Le grand mot est lâché. La vertu est, avec le bonheur, une des idées clés du siècle. Montesquieu précise cette notion complexe, cette valeur rare qui rend si difficile le régime républicain : « Ce que j’appelle la vertu dans la république est l’amour de la patrie, c’est-à-dire de l’égalité […] un renoncement à soi-même qui est toujours une chose très pénible […] demandant une préférence continuelle de l’intérêt public au sien propre. » (…)

« Il n’y a point encore de liberté si la puissance de juger n’est pas séparée de la puissance législative et de l’exécutrice. »1011

MONTESQUIEU (1689-1755), L’Esprit des Lois (1748)

Fameux principe de la séparation des pouvoirs : « Tout serait perdu si le même homme, ou le même corps […] exerçait ces trois pouvoirs : celui de faire les lois, celui d’exécuter les résolutions publiques, et celui de juger les crimes ou les différends des particuliers. » (…) La Déclaration des droits de l’homme (…) consacrera la séparation des pouvoirs en 1789.

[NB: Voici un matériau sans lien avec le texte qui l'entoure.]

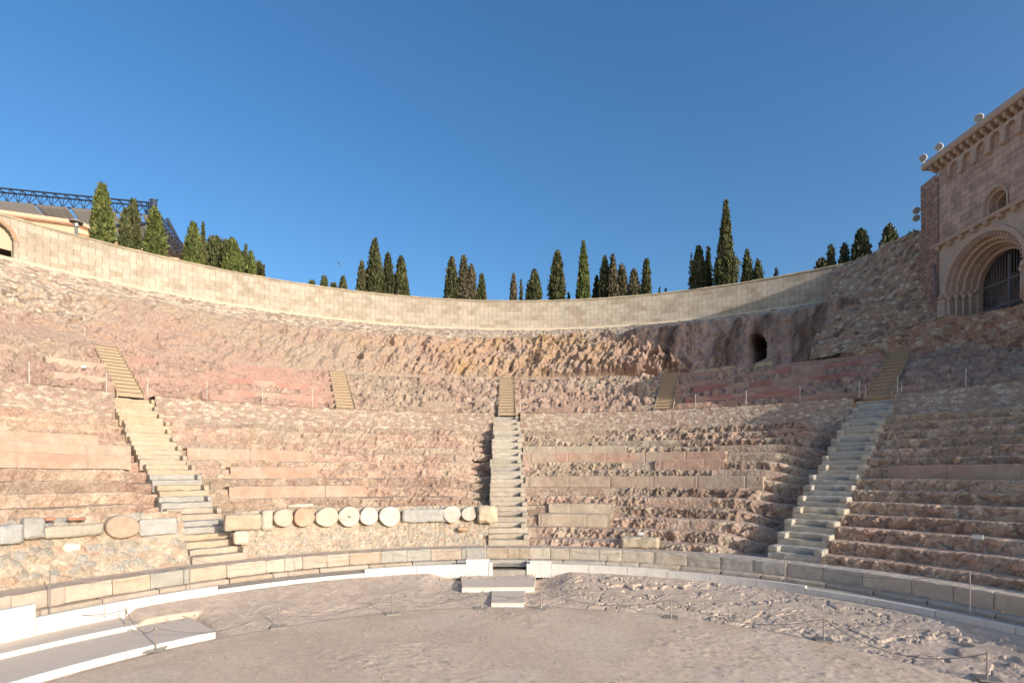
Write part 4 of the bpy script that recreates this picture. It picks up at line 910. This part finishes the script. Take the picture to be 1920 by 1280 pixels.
for k, (x, y, z) in enumerate(low):
    p = gpt(x, y, z); e = empty('chain_post', p); tag(e, 'low steel chain post with square foot '+where[k], 'post', 'low chain posts on the orchestra floor'); bpy.context.view_layer.update()
    h = .50; b = MB(); b.tube([p+Vector((0, 0, .02)), p+Vector((0, 0, h))], .017, 10); b.build('pole', STEEL, e)
    b = MB(); b.box(p+Vector((0, 0, .0125)), (.36, .36, .025), rz=.35 if k < 5 else -.3); b.build('foot_plate', STEEL, e)
    b = MB(); b.tube([p+Vector((math.cos(a)*.022+.035, 0, h-.03+math.sin(a)*.022)) for a in np.linspace(0, 2*math.pi, 9)], .005, 5); b.build('eyelet', STEEL, e)
    tops.append(p+Vector((0, 0, h-.03)))
for k in range(len(tops)-1):
    sg = (.22, .28, .30, .26, .24, .16, .26, .34, .40)[k]
    b = MB(); b.tube(catenary(tops[k], tops[k+1], sg), .008, 6, False); tag(b.build('chain', CHAIN), 'sagging chain between the %s and %s low posts along the orchestra floor' % (ordn[k], ordn[k+1]), 'chain', 'chains between the low posts')
up = [(93.5, 1139, 67), (356, 1102, 58), (551.6, 1087, 57), (737.2, 1065, 48), (909, 1056, 42), (1019.5, 1056, 40), (1226, 1065.5, 42), (1471.4, 1093, 48), (1818.7, 1147, 75)]
uw = ['behind the left end of the white kerb', 'in front of the foot of the left stair', 'behind the low left kerb stretch', 'behind the raised left kerb', 'beside the tall block left of the entrance', 'right of the tall block at the entrance', 'behind the kerb right of centre', 'behind the kerb left of the right stair', 'at the far right behind the kerb']
ut = []
for k, (x, y, hp) in enumerate(up):
    u = (x-960)/FPX; Yd = ring_depth(u, KR+.12, KC); p = Vector((u*Yd, Yd, -3.25)); h = max(.6, -3.25*-1+(HOR-(y-hp))/FPX*Yd)
    e = empty('tall_chain_post', p); tag(e, 'thin tall chain post '+uw[k], 'post', 'tall chain posts behind the white kerb'); bpy.context.view_layer.update()
    b = MB(); b.tube([p, p+Vector((0, 0, h))], .014, 8); b.build('pole', STEEL, e); b = MB(); b.tube([p+Vector((0, 0, h)), p+Vector((0, 0, h+.03))], .02, 8); b.build('cap', STEEL, e); ut.append(p+Vector((0, 0, h-.03)))
for k in range(len(ut)-1):
    if k == 4: continue
    b = MB(); b.tube(catenary(ut[k], ut[k+1], .32), .006, 6, False); tag(b.build('chain', CHAIN), 'thin chain between the %s and %s tall posts behind the kerb' % (ordn[k], ordn[k+1]), 'chain', 'chains between the tall posts')
wp = [(54.5, 678, 721, 'w'), (200, 698, 735, 'w'), (277, 708, 740, 'w'), (388, 715, 747, 'w'), (492, 729, 762, 'w'), (586, 731, 764, 'w'), (924, 747, 775, 'w'), (976, 747, 775, 'w'), (1304, 739, 770, 'w'), (1399, 732, 764, 'w'), (1500, 724, 757, 'w'), (1611, 713.5, 750, 'w'), (1623, 724, 748, 'w'), (1683, 706, 744, 'w'), (1690, 718, 742, 'w'), (1811, 691, 730, 'w')]
wl_ = ['left of the leftmost wooden stair, by the frame edge', 'touching the left side of the leftmost wooden stair', 'just right of the leftmost wooden stair', 'on the reddish bank left of the red notch', 'in front of the red smooth stretch', 'left of the second wooden stair', 'left of the middle wooden stair', 'right of the middle wooden stair',
       'right of the fourth wooden stair', 'in the shaded walkway, left of two others', 'midway along the shaded walkway', 'tallest one at the top of the right stone stair', 'short one beside the tallest, left of the rightmost stair', 'leaning against the rightmost wooden stair', 'short one right of the rightmost wooden stair', 'alone on the shaded rows at far right']
wt = []
for k, (x, y0, y1, _) in enumerate(wp):
    u = (x-960)/FPX; Yd = ring_depth(u, 24.15, (CX, CY)); z = 3.73; p = Vector((u*Yd, Yd, z)); zt = (HOR-y0)/FPX*Yd
    b = MB(); b.tube([(0, 0, 0), (0, 0, zt-z-.03)], .016, 8); b.tube([(0, 0, zt-z-.03), (0, 0, zt-z)], .028, 8)
    b.tube([(0, 0, 0), (0, 0, .02)], .06, 10); o = b.build('rope_post', WHITEP); o.location = p; tag(o, 'slim white rope post '+wl_[k], 'post', 'white rope posts on the upper walkway'); wt.append(Vector((p.x, p.y, zt-.03)))
for a, b_, lb in ((0, 1, 'pale rope between the two posts left of the leftmost wooden stair'), (2, 3, 'pale rope across the reddish bank right of the leftmost wooden stair'), (4, 5, 'rope in front of the red stretch left of the second wooden stair'), (8, 9, 'rope right of the fourth wooden stair in shade'), (9, 10, 'middle rope of the shaded walkway'), (10, 11, 'rope reaching the top of the right stone stair')):
    b = MB(); b.tube(catenary(wt[a], wt[b_], .35, 18), .007, 6, False); tag(b.build('rope', ROPE), lb, 'rope', 'ropes on the upper walkway')
hp = []
for x, y0, y1, lb in ((25, 594, 623, 'nearest the left edge'), (159, 615, 641, 'middle one'), (221, 626, 653, 'right one, above the leftmost wooden stair')):
    u = (x-960)/FPX; Yd = ring_depth(u, 31.6, (CX, CY)); z = (HOR-y1)/FPX*Yd-.1; h = (y1-y0)/FPX*Yd+.1
    b = MB(); b.tube([(0, 0, -.2), (0, 0, h)], .017, 8); b.tube([(0, 0, h), (0, 0, h+.03)], .032, 8); o = b.build('rope_post', WHITEP); o.location = (u*Yd, Yd, z); tag(o, 'white rope post high on the left rubble slope, '+lb, 'post', 'white rope posts on the rubble slope'); hp.append(Vector((u*Yd, Yd, z+h-.05)))
b = MB(); b.tube(catenary(hp[0], hp[1], .3, 18), .007, 6, False); tag(b.build('rope', ROPE), 'rope between posts high on the left rubble slope', 'rope')

# small signs
def sign(x, y, w_, h_, R, zoff, label):
    u = (x-960)/FPX; Yd = ring_depth(u, R, (CX, CY)); th = math.atan2(u*Yd, Yd-CY); z = (HOR-y)/FPX*Yd; W, H_ = w_*Yd/FPX, h_*Yd/FPX
    p = Vector((u*Yd, Yd, z)); e = empty('sign', p); tag(e, label, 'sign', 'small blank looking site signs'); bpy.context.view_layer.update()
    M = Matrix.Rotation(-th, 3, 'Z')@Matrix.Rotation(math.radians(-20), 3, 'X'); b = MB(); b.box(p, (W, .02, H_), M); b.build('plate', SIGN, e)
    b = MB(); b.tube([p+Vector((0, .02, 0)), p+Vector((0, .04, -H_/2-.15))], .012, 6); b.build('stake', GATE, e)
sign(1202, 1000, 10, 6, 12.9, 0, 'small pale sign standing behind the large tan block')
sign(1833, 1006, 17, 8, 13.6, 0, 'small white sign on the seating at far right')
sign(157, 687, 8, 5, 27.0, 0, 'tiny cream sign on the bank left of the leftmost wooden stair')
sign(1780, 711, 9, 4, 27, 0, 'tiny white sign on the shaded rows at right')
# timber edging at the cliff foot
for k, (x0, x1, R, lb) in enumerate(((1301, 1326, 30.6, 'short timber edging board by the fourth wooden stair'), (1327, 1350, 30.75, 'second timber edging board from the fourth wooden stair'), (1352, 1381, 30.8, 'third timber edging board, below the shaded cliff'), (1416, 1450, 30.9, 'longest timber edging board below the cave'))):
    t0, t1 = theta_of(x0, R), theta_of(x1, R); tm = (t0+t1)/2; o = rough_part('timber_board', [(-(t1-t0)*R/2, (t1-t0)*R/2, -.35, .1, 0, .30)], (CX+R*math.sin(tm), CY+R*math.cos(tm), 6.75+k*.06), tm, WOODL, None, (.5, .4, .2), amp=.01, cell=.15); tag(o, lb, 'timber board', 'timber edging boards')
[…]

« Pour qu’on ne puisse abuser du pouvoir, il faut que par la disposition des choses le pouvoir arrête le pouvoir. »1012

MONTESQUIEU (1689-1755), L’Esprit des Lois (1748)

En plus de la séparation des pouvoirs, il souhaite leur équilibre : pouvoirs intermédiaires (noblesse, Parlements) face à l’arbitraire royal. D’où une monarchie tempérée (…) Les Monarchiens des premiers mois de la Révolution tenteront de faire triompher cette évolution qui aurait fait l’économie d’une révolution (…)

« Le gouvernement est comme toutes les choses du monde ; pour le conserver, il faut l’aimer. »1013

MONTESQUIEU (1689-1755), L’Esprit des Lois (1748)

(…) Cette phrase de grand bon sens explique tout, y compris le chaos politique du siècle des Lumières et la mort d’un Ancien Régime mal aimé de tous les Français (…) On se réfère toujours à Montesquieu : pour sa classification des trois formes de gouvernement (républicain, monarchique, despotique), pour son principe de la séparation des pouvoirs (exécutif, législatif, judiciaire).